(Scripts that build scenes)
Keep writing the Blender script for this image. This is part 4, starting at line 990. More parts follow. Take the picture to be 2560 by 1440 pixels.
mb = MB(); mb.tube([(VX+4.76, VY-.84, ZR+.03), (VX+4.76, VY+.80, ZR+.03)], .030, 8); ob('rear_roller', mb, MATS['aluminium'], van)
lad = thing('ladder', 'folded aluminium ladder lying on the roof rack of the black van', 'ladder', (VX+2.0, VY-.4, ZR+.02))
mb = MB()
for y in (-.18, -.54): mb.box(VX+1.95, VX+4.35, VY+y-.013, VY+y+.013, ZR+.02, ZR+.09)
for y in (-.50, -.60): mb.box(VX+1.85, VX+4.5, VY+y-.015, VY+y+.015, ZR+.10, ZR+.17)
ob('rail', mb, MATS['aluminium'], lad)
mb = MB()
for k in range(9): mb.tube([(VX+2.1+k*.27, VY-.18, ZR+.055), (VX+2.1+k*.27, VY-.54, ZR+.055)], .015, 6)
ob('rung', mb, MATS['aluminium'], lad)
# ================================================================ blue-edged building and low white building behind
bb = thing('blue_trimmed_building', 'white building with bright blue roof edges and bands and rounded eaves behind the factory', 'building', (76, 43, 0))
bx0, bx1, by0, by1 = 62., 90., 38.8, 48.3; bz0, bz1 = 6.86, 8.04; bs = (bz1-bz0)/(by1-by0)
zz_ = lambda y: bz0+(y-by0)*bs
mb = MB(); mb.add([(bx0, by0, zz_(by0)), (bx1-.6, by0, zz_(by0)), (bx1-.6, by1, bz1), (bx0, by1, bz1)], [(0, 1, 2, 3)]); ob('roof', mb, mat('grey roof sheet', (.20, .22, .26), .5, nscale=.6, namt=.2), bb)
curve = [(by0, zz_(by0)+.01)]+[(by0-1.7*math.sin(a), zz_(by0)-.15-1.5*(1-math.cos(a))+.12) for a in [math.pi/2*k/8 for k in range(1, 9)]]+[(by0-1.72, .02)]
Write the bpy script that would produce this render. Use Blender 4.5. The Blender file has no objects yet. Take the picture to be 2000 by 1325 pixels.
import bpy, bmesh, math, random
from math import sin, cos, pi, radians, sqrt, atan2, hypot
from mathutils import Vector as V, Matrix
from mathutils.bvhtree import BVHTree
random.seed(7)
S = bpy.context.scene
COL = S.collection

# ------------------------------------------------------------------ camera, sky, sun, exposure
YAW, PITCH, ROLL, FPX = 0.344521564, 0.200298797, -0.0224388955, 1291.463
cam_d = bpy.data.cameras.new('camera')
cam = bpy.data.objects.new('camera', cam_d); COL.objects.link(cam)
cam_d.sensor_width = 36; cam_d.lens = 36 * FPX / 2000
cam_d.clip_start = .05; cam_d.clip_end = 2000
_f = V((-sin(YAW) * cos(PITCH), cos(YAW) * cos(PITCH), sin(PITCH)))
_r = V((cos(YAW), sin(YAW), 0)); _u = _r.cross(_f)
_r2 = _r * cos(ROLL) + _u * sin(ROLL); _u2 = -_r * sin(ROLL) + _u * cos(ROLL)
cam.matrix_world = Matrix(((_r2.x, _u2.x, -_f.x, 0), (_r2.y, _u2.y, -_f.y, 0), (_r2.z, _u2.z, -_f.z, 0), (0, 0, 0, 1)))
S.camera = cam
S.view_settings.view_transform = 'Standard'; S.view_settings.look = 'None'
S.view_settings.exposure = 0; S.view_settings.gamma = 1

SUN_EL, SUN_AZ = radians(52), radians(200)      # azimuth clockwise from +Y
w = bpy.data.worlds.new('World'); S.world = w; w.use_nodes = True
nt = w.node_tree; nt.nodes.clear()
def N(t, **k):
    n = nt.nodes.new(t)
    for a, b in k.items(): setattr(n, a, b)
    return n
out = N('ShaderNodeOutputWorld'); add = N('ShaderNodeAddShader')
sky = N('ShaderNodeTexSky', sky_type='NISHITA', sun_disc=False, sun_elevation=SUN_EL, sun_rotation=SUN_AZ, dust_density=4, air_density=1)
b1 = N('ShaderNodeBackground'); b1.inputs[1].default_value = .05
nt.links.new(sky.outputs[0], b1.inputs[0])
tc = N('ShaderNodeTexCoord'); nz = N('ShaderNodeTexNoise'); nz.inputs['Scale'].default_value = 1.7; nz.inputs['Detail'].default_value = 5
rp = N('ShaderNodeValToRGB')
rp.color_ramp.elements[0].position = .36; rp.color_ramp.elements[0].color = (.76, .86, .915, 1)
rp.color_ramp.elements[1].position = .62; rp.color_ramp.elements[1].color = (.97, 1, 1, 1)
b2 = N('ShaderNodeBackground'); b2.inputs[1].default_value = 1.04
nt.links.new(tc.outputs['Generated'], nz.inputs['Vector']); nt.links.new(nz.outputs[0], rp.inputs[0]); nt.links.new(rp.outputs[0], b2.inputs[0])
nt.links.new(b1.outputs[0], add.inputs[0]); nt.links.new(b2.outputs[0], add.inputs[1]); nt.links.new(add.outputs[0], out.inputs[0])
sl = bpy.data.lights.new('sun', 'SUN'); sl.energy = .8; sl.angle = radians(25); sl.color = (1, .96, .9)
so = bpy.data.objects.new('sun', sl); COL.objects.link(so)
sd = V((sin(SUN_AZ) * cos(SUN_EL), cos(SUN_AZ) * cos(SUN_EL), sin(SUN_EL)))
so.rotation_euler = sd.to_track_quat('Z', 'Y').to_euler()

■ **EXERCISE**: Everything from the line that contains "Write the bpy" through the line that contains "COL = S.collection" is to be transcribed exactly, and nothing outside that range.

■ **RESPONSE**:
Write the bpy script that would produce this render. Use Blender 4.5. The Blender file has no objects yet. Take the picture to be 2000 by 1325 pixels.
import bpy, bmesh, math, random
from math import sin, cos, pi, radians, sqrt, atan2, hypot
from mathutils import Vector as V, Matrix
from mathutils.bvhtree import BVHTree
random.seed(7)
S = bpy.context.scene
COL = S.collection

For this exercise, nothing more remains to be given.